# [REQUEST]
Please give back word for word the lines below, from the first one through the one with "sc.camera = cam".
::::::::
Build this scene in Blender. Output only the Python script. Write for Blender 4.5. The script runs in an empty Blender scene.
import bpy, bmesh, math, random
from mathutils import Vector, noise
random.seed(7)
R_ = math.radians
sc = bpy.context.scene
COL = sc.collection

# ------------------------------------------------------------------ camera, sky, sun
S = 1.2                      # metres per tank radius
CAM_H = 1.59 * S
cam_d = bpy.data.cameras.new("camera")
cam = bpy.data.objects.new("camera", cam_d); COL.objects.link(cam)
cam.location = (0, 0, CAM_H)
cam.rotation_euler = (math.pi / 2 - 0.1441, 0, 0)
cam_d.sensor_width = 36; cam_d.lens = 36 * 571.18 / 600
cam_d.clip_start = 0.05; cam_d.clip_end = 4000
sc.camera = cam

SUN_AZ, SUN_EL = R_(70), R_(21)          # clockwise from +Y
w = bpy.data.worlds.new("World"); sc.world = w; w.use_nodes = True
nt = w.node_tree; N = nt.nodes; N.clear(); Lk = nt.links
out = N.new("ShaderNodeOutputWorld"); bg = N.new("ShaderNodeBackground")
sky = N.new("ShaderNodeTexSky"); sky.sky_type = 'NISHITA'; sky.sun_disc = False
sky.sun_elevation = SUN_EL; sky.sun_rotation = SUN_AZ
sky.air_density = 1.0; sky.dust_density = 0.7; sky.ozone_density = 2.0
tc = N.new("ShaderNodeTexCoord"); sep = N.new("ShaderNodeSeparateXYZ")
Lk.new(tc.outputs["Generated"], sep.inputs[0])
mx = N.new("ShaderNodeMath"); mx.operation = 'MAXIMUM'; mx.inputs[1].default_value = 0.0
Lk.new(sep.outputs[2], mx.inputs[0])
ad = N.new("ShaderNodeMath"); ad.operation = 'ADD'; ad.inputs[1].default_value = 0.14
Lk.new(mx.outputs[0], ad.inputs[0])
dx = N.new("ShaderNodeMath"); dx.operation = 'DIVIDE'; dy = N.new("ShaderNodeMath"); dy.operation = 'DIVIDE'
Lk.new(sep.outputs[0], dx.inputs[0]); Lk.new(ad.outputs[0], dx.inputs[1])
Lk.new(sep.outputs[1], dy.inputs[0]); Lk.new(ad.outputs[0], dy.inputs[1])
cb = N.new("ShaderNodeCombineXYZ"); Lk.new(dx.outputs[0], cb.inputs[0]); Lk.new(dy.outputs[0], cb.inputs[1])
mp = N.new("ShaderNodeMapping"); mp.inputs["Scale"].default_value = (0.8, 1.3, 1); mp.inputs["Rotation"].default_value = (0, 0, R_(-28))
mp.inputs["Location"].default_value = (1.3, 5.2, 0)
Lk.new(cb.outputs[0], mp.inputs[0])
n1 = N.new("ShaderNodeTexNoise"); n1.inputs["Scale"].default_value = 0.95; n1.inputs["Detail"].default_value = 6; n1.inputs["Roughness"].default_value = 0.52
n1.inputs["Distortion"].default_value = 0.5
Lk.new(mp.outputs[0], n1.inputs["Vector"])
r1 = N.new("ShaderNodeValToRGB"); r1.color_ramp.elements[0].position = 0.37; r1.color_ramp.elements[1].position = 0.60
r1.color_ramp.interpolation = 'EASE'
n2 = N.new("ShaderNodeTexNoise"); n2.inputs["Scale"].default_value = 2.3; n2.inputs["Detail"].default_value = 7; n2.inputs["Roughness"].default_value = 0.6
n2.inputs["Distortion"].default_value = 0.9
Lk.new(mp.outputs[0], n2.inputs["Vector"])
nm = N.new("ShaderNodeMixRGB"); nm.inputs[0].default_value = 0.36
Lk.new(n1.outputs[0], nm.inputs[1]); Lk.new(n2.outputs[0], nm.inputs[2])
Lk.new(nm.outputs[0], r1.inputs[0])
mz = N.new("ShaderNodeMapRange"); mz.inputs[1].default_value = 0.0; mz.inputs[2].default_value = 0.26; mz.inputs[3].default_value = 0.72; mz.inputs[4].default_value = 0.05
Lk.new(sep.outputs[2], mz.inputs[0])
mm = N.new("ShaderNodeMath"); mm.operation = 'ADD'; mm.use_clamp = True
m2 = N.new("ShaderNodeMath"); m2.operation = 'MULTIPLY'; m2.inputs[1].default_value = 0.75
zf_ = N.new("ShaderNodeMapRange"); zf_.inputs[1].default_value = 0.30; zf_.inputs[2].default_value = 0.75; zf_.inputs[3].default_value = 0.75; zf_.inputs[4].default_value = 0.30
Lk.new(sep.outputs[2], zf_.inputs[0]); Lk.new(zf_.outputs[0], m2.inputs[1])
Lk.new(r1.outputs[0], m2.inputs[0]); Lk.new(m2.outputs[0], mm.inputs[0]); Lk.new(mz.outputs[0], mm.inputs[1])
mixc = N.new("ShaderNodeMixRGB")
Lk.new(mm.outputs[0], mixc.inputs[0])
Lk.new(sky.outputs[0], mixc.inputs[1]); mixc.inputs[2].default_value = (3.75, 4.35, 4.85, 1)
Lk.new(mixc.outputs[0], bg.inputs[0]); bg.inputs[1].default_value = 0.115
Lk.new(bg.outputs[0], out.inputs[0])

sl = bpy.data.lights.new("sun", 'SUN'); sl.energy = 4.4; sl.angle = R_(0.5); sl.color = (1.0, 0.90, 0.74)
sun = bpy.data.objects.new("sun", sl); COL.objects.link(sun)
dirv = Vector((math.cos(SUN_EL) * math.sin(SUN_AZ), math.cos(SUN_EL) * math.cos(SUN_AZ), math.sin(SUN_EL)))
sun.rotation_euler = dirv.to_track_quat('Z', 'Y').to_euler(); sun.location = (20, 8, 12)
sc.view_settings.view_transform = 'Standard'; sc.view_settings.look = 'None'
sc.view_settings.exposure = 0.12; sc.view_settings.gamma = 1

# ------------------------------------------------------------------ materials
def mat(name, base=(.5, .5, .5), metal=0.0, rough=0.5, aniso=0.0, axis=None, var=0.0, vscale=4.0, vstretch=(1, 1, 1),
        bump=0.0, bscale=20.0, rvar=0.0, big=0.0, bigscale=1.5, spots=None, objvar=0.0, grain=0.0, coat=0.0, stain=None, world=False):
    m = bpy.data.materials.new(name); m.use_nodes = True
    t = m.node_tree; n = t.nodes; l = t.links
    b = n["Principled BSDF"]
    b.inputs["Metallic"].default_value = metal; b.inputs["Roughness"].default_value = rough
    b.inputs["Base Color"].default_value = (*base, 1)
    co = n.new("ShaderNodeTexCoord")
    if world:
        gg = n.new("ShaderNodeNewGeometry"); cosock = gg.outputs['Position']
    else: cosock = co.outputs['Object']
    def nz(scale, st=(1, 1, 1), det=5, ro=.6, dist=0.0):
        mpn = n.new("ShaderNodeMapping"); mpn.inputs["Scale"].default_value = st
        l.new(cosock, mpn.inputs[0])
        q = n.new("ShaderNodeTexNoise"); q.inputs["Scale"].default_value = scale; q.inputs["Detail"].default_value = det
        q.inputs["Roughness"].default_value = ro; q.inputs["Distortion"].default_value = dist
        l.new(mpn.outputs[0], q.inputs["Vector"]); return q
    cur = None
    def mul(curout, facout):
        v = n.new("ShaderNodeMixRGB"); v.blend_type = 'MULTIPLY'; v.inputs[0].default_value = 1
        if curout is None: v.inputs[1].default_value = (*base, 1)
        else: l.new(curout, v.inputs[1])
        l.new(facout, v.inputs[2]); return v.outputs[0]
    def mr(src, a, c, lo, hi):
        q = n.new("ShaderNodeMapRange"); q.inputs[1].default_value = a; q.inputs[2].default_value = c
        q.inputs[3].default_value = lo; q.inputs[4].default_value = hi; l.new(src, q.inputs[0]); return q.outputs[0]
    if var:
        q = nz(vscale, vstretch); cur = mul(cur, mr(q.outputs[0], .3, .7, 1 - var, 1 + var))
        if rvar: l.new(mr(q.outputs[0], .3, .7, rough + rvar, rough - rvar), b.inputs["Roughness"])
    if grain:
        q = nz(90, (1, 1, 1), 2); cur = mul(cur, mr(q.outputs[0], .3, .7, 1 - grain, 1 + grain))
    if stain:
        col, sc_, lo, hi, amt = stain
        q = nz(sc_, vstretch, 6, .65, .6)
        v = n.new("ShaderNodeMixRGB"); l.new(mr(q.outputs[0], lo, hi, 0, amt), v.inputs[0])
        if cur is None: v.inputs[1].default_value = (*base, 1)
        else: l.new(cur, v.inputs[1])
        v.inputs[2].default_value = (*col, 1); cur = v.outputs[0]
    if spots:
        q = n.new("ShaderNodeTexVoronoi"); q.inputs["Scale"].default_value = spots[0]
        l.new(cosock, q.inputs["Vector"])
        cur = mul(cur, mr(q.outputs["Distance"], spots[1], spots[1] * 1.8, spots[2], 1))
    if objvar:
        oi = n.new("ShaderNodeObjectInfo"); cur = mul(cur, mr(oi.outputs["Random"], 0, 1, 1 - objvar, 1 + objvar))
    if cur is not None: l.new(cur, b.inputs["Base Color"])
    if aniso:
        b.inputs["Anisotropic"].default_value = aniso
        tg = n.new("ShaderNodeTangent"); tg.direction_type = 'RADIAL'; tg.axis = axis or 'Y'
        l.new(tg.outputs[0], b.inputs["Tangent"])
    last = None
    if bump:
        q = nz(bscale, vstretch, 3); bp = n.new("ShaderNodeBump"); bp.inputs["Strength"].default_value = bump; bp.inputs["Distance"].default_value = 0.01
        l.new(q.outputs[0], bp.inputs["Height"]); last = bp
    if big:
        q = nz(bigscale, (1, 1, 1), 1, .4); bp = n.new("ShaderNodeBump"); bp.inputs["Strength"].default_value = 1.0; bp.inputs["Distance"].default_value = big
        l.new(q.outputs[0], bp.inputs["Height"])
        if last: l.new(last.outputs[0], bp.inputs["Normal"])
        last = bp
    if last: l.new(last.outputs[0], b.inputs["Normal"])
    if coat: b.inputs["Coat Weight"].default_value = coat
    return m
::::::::
# [TASK OUTPUT]
Build this scene in Blender. Output only the Python script. Write for Blender 4.5. The script runs in an empty Blender scene.
import bpy, bmesh, math, random
from mathutils import Vector, noise
random.seed(7)
R_ = math.radians
sc = bpy.context.scene
COL = sc.collection

# ------------------------------------------------------------------ camera, sky, sun
S = 1.2                      # metres per tank radius
CAM_H = 1.59 * S
cam_d = bpy.data.cameras.new("camera")
cam = bpy.data.objects.new("camera", cam_d); COL.objects.link(cam)
cam.location = (0, 0, CAM_H)
cam.rotation_euler = (math.pi / 2 - 0.1441, 0, 0)
cam_d.sensor_width = 36; cam_d.lens = 36 * 571.18 / 600
cam_d.clip_start = 0.05; cam_d.clip_end = 4000
sc.camera = cam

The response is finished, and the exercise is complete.